Film Connection graduate Noah Dekel lands job at 21st Century Fox within months after graduating!

Noah Dekel

Film Connection graduate
Noah Dekel

It’s the dream, isn’t it? Go to film school, graduate, get a job in the film industry. That dream recently became reality for Film Connection graduate Noah Dekel, who landed a job in the post-production department at 21st Century Fox within months of completing his apprenticeship!

But things didn’t look so promising at the start. When Noah enrolled in the film program at a local community college in southern California, he was quickly disillusioned with the classroom requirements, and he wasn’t getting the work experience he knew he needed. “I just really just wanted to start getting working on film,” he says.

He started looking for an alternative, and came across the Film Connection’s on-the-job training approach. “My father found it for me,” he says, “and I was really excited about it…It was pretty much, ‘Yes’ when he told me about it.”

Noah began his apprenticeship with Los Angeles film producer Daniel Sollinger, where he was launched into the production environment right away, often spending as much as 5 days a week at the studio. Almost immediately after starting, Noah understood the difference. “It’s not in a classroom, and you just get right to work,” he says. “It’s actual work. You’re not just working in the classroom and using your own equipment and making low-budget stuff. You just get in the industry and just see how it’s done in the real world.”

Noah Dekel

Film Connection graduate Noah Dekel

Noah was particularly interested in post-production and editing, so he spent the last part of his apprenticeship working with post-production expert David Parke at Make It Happen Productions in Sherman Oaks, CA. “That was also a great experience,” says Noah. “There was a lot of work to be done. I have learned so much there, I’m kind of amazed.”

Upon graduating, Noah wasted no time working his connections to try to land a job in post-production. The job at 21st-Century Fox, he says, transpired “pretty much through connections.”

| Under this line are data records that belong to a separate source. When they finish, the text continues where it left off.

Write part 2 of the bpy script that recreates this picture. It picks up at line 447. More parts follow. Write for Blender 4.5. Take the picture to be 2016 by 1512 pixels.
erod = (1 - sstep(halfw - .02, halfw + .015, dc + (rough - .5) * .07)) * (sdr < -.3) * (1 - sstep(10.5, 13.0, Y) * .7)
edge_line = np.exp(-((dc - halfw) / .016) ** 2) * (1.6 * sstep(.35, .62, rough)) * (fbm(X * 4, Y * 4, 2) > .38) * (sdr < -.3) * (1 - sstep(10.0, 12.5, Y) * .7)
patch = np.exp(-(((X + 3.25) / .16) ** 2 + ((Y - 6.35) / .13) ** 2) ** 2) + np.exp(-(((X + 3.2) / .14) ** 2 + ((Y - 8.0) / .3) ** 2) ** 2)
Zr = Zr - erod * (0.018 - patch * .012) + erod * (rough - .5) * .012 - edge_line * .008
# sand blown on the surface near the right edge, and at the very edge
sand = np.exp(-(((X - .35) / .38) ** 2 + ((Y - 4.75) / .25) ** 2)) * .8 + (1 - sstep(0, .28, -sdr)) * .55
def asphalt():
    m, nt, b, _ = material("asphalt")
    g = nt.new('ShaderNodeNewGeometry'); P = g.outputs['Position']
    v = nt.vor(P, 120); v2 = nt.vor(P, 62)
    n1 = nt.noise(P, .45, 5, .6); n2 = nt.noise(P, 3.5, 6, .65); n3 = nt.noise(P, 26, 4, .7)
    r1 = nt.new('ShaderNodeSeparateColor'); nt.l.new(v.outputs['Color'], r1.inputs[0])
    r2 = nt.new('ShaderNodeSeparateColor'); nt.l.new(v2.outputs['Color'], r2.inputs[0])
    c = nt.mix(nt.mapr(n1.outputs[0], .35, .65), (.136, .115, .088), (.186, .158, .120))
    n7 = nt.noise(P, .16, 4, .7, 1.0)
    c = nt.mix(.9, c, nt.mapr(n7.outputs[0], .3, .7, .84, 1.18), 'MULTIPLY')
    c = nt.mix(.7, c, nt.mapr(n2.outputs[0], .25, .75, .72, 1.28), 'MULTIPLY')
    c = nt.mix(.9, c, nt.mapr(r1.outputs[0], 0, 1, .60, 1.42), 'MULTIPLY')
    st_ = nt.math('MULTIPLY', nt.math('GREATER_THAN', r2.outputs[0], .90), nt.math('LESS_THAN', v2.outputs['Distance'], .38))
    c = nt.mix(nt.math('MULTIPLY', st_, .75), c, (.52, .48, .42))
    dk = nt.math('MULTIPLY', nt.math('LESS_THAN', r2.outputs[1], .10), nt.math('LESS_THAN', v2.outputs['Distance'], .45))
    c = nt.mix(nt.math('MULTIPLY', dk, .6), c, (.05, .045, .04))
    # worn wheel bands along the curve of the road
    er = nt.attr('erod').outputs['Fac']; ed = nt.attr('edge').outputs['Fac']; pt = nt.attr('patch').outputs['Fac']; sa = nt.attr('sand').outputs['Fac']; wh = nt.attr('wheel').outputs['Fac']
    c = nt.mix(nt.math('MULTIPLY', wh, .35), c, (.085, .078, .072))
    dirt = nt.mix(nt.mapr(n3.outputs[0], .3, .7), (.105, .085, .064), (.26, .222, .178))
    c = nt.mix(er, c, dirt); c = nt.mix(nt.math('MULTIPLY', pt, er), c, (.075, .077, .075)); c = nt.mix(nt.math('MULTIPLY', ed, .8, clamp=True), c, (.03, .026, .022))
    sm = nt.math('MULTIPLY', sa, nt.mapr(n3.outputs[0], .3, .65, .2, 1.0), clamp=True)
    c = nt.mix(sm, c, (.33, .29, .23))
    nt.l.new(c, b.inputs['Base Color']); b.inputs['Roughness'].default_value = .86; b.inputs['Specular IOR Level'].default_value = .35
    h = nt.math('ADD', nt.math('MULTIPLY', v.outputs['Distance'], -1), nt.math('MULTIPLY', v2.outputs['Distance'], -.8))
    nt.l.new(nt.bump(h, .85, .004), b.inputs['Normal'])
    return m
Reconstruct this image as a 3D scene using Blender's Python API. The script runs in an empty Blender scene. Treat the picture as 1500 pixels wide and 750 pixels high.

“I was able to meet with Fox on multiple occasions,” he says. “I went into these meetings not thinking I’d get a job. I approached them just like I’d like to meet with them and get some more insight about the whole studio industry and how things work in a major studio. And then after a few meetings, I casually brought up, ‘I’d love an entry level job at a studio if you guys could help me out with that.’…I just kinda consistently followed up with them, seeing if there were any openings for a job. And then, one day, I got a call and they said they had an opening.”

Noah says it was the on-the-job experience he’d received at the Film Connection that helped him land the job at Fox. “It was basically all the projects I was able to get on through Film Connection to build a kickass resume that eventually found me this job,” he says. “I haven’t done anything else…just stuff I’ve done through Film Connection. So everything on my resume happened through Film Connection. And the experience you guys were able to provide through your mentors was enough for a big studio to let me work for them.”

So what is he up to these days? Noah tells us he’s working in post-production for a remake of the 1980 film Urban Cowboy, and loving his job. “The people I work with are really awesome. Everyone on the show is very experienced and really enjoys what they do,” he says. “I’ve met tons of people on this job. There is the post crew, of course, the writers who work just upstairs from us, there is a lot of interaction with them, and a few people on the executive side of things, the list goes on and on. I meet someone new almost every day.”

He says he also understands firsthand the power of connections in the film industry. “My perspective on the industry has changed a lot,” he says. “It’s not as big as an industry as I think people would imagine, at least on the production side of things…When we were getting started and everyone was getting to know one another, I couldn’t tell you the amount of times people were like, ‘Hey, didn’t we work on such and such together?’ or ‘Oh you worked with them on this!? I worked with them on that!’ Everyone seems to know each other through at least one mutual connection.”

Having now gone through the process from graduating to landing a job in film, Noah offers some advice for other students: “Get on whatever [project] you can,” he says. Build up that resume as much as possible. And even if it’s not a paying job, the people you’re working with could know somebody at a big studio—you never know. So my key advice is talk to everyone you’re working with, figure out what they’ve worked on, see if there’s any opportunities there in that relationship to progress your career.”

Noah adds that ultimately, getting the job is up to you. “After film school, if you don’t have a gig lined up, consider yourself unemployed,” he says, “because nothing’s going to show up unless you look for it.”